Armanino Blog

How We Dig Deeper Into Black History Month by Sharing Stories and Perspectives

March 16, 2022

Observing Black History Month is one of the many ways we celebrate our communities at Armanino. Through the efforts of our IDEAL team, we commemorated and reflected on remarkable African Americans who have left enduring legacies by igniting a desire for hope and change.

This year, IDEAL asked our people to submit their own nominees for key figures in Black history. We wanted to highlight historical figures who have inspired us, while also sharing the stories of lesser-known African Americans, deepening our conversations about what it means to be Black in America and celebrating the strength of people who have survived and thrived despite a generations-long diaspora caused by enslavement, violence and prejudice.

Some of Our Spotlights

In the spirit of sharing stories of Black excellence with a wider audience and encouraging learning and conversations that facilitate understanding, here are a few notable Black History Month spotlights submitted by our team:

  • Claudette Colvin was nominated as a pioneer of the civil rights movement who, in 1955 and at the age of 15, was arrested for refusing to give up her seat on a crowded bus in Montgomery, Alabama, for a white woman, noting that she’d paid the same fare for her seat and had the constitutional right to the seat she paid for. Eventually, Claudette became one of the plaintiffs in Browder v. Gayle, the first federal lawsuit challenging bus segregation in a city. Judges in the case struck down Alabama’s state and local laws requiring segregated buses, and the case was affirmed in the U.S. Supreme Court. Claudette’s remarkable act and bravery at a young age inspired Rosa Parks to famously refuse to give up her seat on a Montgomery bus several months later. An inspiring figure in Black history, Claudette made an extraordinary impact on desegregation and demonstrated integrity for standing up for what she knew was right and fair.
  • George Floyd was nominated for our spotlight because of how his death shined a light on the interactions between African Americans and the police. Following George’s death in 2020 at the hands of police, Americans of all races have started having conversations that can spark accountability and real change to move our nation forward.
  • Eunice Kathleen Waymon, better known as Nina Simone, was nominated for a spotlight not only because she was a prolific and gifted musician, but also because she was a civil rights activist whose music embodied the struggles and suffering of the Black community. Nina’s music could not be defined by critics, which suited her just fine; she wanted her music to be heard, felt and appreciated by a larger audience. She realized she had to reach the masses to invoke change and knew she was finding a foothold when her 1964 song “Mississippi Goddam” was banned in the South for its frank messages about race and the struggles she and others like her were enduring. Nina wrote out the lyrics, “All I want is equality / For my sister my brother my people and me,” plainly stating the desire for change to be brought to the forefront and be acknowledged and recognized by broader communities. The Library of Congress selected the song for preservation in the National Recording Registry for being “culturally, historically or aesthetically significant.”
  • Our spotlight of Joseph Rainey centered on how, in 1870, he became the first African American to serve in the United States House of Representatives. Joseph was born into slavery but escaped to Bermuda, where he became very successful and well-respected. By his own choice, Joseph later returned to a post-Civil War South Carolina to lead. Serving in Congress put not only his life in danger, but also those of his family members. While Joseph was not perfect, he was a critical figure in Black history for his service in Congress and for taking one of the first steps in improving the lives of future Black Americans.

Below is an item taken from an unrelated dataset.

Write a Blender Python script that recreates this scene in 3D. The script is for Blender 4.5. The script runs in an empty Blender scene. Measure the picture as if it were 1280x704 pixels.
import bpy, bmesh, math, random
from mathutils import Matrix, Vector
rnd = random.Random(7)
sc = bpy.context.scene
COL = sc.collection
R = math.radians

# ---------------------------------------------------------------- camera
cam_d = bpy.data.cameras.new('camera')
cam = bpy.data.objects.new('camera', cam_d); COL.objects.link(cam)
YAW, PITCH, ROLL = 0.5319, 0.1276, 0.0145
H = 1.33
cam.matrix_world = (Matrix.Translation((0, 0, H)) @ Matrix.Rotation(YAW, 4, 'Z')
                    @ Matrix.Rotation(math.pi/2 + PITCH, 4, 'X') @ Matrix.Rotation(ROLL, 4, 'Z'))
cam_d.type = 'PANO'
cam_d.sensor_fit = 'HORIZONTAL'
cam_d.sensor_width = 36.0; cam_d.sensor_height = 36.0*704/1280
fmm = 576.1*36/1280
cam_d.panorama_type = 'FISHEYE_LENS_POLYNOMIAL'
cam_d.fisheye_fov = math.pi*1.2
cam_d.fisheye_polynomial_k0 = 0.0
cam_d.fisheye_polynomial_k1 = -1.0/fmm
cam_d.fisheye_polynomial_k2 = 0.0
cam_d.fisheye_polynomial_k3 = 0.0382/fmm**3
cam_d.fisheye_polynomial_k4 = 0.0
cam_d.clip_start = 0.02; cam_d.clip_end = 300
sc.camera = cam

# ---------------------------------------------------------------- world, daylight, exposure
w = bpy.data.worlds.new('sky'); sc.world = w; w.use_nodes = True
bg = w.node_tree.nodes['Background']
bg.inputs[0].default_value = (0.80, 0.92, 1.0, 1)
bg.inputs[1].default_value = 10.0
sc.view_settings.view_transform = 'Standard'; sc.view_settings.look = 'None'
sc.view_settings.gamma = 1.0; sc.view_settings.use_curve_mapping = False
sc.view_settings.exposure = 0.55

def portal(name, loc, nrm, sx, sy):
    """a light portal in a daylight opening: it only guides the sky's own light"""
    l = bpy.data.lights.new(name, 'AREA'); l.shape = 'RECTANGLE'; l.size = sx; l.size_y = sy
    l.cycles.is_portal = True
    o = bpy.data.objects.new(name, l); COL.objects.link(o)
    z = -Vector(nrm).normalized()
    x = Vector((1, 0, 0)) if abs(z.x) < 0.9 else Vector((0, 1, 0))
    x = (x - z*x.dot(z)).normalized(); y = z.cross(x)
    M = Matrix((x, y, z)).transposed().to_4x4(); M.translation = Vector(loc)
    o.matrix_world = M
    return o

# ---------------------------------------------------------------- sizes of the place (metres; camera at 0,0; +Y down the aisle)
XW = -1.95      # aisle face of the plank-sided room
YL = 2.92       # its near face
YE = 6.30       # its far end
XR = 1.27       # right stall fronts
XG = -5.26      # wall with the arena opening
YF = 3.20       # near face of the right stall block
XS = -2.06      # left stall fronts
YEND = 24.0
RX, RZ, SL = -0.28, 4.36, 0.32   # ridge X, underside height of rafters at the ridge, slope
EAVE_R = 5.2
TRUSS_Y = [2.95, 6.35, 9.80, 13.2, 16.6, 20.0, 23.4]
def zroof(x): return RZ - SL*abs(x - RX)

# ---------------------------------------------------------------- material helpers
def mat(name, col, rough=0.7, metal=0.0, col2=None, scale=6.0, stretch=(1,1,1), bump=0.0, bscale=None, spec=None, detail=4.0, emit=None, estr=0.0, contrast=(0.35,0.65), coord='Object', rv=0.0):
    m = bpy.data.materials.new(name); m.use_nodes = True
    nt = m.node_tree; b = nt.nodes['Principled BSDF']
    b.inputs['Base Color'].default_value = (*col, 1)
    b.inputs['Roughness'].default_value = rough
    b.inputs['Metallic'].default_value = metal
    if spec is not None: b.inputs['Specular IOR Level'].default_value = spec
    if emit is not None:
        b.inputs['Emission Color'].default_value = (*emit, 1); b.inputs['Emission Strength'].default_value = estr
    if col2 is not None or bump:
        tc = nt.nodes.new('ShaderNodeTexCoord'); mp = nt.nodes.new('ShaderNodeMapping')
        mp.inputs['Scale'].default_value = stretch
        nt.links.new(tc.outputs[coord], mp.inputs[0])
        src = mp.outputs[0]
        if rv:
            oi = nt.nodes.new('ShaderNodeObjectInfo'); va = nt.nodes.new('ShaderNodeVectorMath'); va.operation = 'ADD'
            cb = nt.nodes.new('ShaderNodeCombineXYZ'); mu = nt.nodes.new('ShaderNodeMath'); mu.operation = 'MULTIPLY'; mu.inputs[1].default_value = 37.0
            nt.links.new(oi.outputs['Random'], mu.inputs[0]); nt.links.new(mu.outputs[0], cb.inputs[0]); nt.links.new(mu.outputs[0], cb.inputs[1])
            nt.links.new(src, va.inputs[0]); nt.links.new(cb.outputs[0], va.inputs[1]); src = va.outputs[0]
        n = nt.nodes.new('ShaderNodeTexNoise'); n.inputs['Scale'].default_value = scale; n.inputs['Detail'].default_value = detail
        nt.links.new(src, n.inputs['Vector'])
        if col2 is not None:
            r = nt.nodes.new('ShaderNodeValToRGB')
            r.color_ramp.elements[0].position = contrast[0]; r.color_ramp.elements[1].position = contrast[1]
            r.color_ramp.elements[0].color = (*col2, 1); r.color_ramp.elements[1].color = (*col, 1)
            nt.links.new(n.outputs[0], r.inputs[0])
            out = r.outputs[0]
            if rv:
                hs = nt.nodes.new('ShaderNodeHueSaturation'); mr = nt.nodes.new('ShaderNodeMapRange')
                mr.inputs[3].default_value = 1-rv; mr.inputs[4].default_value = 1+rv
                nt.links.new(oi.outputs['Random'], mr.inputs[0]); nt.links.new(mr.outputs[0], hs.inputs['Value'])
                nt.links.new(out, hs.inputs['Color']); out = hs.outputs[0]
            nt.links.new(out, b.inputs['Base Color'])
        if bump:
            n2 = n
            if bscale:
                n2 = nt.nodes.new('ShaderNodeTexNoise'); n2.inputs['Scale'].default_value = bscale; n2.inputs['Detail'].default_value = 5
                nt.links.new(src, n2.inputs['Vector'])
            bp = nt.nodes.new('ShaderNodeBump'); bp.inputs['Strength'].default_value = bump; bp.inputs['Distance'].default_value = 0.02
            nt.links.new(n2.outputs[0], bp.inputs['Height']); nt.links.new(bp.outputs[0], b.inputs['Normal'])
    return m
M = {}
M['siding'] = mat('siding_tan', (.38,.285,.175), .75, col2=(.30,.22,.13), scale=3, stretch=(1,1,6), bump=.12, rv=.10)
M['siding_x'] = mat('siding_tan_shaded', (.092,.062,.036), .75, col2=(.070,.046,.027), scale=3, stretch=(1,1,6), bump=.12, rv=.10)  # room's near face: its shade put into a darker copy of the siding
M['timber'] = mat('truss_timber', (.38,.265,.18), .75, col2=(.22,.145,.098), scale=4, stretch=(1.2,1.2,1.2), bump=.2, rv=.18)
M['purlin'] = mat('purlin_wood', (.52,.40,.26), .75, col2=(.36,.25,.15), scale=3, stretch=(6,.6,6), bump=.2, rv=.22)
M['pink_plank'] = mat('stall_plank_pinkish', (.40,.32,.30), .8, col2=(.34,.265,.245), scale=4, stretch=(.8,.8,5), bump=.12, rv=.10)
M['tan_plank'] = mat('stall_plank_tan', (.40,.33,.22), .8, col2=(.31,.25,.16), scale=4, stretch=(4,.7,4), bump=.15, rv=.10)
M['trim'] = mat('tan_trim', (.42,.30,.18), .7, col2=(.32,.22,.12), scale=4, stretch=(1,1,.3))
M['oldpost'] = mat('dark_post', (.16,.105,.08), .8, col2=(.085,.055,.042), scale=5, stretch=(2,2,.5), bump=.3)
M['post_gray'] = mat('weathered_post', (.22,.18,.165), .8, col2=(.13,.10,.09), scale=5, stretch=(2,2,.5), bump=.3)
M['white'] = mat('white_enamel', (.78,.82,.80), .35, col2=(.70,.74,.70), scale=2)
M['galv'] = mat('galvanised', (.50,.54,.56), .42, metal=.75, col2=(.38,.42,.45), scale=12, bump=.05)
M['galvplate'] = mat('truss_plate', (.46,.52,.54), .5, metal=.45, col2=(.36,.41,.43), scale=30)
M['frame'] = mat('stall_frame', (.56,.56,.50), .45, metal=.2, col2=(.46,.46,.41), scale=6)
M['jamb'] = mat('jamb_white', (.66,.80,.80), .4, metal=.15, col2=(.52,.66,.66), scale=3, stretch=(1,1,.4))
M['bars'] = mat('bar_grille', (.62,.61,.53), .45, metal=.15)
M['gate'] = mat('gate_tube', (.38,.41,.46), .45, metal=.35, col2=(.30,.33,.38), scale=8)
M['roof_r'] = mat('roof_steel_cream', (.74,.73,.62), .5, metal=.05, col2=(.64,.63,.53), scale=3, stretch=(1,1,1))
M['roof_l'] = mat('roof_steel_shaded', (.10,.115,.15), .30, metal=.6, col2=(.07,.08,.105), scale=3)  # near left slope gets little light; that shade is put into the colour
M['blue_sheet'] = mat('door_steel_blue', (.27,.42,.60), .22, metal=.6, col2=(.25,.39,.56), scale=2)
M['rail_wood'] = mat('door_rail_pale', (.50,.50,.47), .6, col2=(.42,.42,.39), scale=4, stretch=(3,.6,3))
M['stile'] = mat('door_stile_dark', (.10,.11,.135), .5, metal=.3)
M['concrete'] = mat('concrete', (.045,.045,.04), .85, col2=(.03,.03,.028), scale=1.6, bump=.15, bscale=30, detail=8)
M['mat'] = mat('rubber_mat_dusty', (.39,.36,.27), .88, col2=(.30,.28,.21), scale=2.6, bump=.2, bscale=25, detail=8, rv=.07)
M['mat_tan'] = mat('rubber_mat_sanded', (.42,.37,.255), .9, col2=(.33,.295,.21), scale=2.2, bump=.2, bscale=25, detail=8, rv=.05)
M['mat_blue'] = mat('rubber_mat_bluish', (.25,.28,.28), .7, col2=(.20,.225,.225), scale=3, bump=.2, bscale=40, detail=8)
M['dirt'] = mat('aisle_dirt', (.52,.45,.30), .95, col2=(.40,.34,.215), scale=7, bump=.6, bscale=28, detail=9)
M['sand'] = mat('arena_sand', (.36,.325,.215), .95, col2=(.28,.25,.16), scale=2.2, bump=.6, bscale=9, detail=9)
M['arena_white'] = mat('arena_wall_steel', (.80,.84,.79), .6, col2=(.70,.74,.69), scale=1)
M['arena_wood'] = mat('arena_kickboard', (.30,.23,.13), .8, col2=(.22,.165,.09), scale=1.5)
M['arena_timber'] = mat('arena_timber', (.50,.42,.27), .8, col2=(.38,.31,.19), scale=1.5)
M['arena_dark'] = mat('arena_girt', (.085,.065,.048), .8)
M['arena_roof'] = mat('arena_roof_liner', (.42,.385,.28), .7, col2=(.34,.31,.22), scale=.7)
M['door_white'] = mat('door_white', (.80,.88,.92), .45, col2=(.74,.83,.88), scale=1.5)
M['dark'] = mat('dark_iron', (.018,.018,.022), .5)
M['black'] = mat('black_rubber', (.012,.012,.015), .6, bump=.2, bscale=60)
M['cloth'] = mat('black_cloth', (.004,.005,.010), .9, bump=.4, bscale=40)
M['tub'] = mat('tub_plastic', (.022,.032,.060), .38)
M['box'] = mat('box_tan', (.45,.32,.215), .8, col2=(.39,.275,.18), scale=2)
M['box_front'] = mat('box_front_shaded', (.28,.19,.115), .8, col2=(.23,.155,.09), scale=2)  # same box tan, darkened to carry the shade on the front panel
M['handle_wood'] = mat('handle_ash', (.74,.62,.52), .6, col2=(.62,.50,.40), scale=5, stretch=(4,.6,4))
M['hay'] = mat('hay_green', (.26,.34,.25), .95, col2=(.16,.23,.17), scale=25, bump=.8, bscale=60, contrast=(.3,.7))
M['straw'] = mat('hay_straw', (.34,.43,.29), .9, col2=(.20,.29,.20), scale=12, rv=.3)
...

In addition to these highlights, we spotlighted our Black employees internally and shared perspectives of our own team members on LinkedIn throughout the month, using our platform to share firsthand experiences, stories and thoughts on Black History Month and ensuring these messages reach a wider audience. Amplifying Black voices and sharing more on the experience of being Black in America today is part of our commitment to build more inclusive and understanding communities where everyone feels a sense of belonging.

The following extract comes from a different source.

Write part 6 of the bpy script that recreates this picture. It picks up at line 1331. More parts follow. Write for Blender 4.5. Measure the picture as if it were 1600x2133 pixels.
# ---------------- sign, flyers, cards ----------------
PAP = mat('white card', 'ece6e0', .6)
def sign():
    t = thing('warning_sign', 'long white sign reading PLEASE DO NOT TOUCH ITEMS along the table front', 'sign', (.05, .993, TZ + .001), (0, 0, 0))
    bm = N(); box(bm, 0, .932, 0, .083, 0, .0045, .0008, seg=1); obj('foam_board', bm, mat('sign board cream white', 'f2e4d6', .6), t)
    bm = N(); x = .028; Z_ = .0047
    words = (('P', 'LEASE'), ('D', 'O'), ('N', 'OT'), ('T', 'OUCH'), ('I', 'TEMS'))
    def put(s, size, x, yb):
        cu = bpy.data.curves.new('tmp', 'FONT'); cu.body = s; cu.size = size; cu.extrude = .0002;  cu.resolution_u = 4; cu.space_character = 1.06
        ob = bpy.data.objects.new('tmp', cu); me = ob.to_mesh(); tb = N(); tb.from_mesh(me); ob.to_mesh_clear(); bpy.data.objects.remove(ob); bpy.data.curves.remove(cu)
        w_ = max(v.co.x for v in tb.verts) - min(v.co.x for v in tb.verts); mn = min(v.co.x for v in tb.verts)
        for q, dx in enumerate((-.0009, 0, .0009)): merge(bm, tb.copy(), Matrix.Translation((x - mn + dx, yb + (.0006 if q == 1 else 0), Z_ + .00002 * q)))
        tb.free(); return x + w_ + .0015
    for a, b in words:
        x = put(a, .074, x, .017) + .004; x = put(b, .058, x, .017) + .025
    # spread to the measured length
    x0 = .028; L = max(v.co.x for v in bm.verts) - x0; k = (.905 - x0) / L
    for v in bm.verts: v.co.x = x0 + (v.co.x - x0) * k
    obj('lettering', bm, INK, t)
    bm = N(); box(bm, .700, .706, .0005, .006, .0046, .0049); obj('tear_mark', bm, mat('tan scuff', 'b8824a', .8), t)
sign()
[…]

Increasing Black Inclusion in Accounting and Consulting

We also held a Black History Month event, as we have in years past, to bring outside perspectives to Armanino and have discussions on increasing Black inclusion in the accounting and technology industries. Erby Foster, CFO & COO of the San Francisco-based nonprofit GLIDE and past president of the National Association of Black Accountants, and Erick Bell, professor of accounting at Las Positas College and chairman of the board of ACAP (an accounting career awareness program for people of color), joined us for a thoughtful discussion.

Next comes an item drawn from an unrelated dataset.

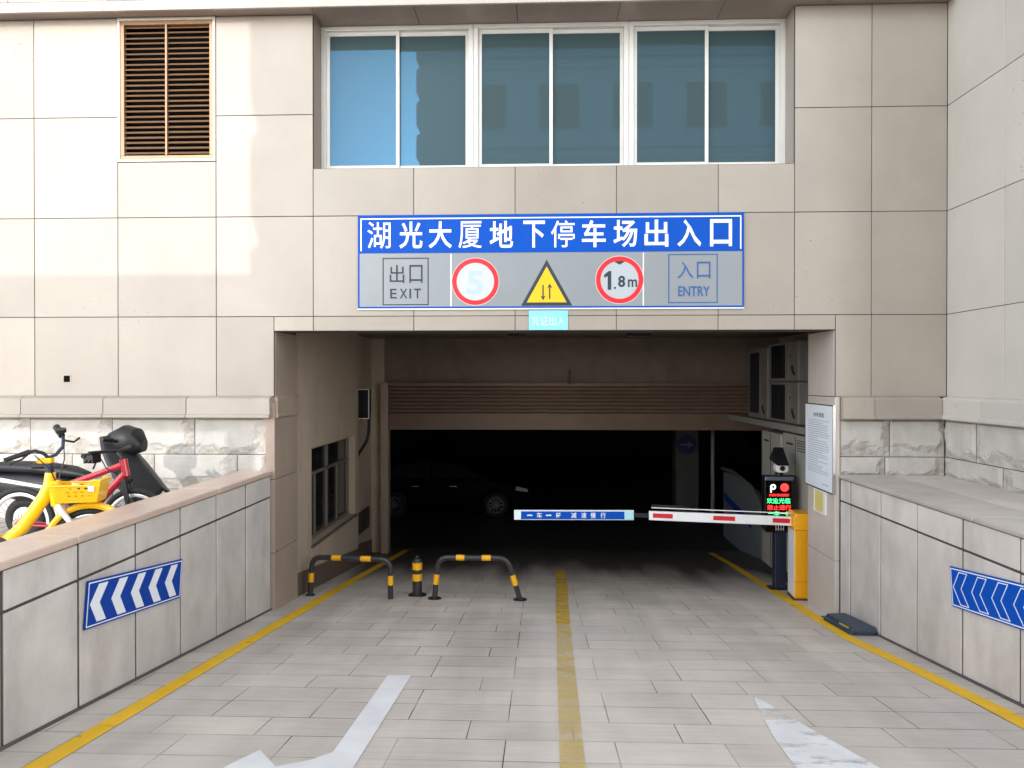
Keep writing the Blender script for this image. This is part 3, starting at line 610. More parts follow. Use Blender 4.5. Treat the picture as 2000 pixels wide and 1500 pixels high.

Both speakers shared perspectives on how we can create new and deeper connections that will lead to more Black students choosing careers in accounting and consulting, and our team shared ideas and feedback about ways to make Armanino more inclusive. To us, these events are at once celebratory of Black history and achievements and necessary conversations we must have to continue the work necessary to build a more diverse, equitable and inclusive firm and industry.

Throughout the year, we’ll continue to celebrate Black excellence and mark Black history through IDEAL’s efforts, as well as events such as the Armanino Foundation’s Volunteer Vacations to Tulsa’s historic Greenwood District (aka “Black Wall Street”) and San Juan, Texas to work with migrant families, including the current increase of Haitian immigrants.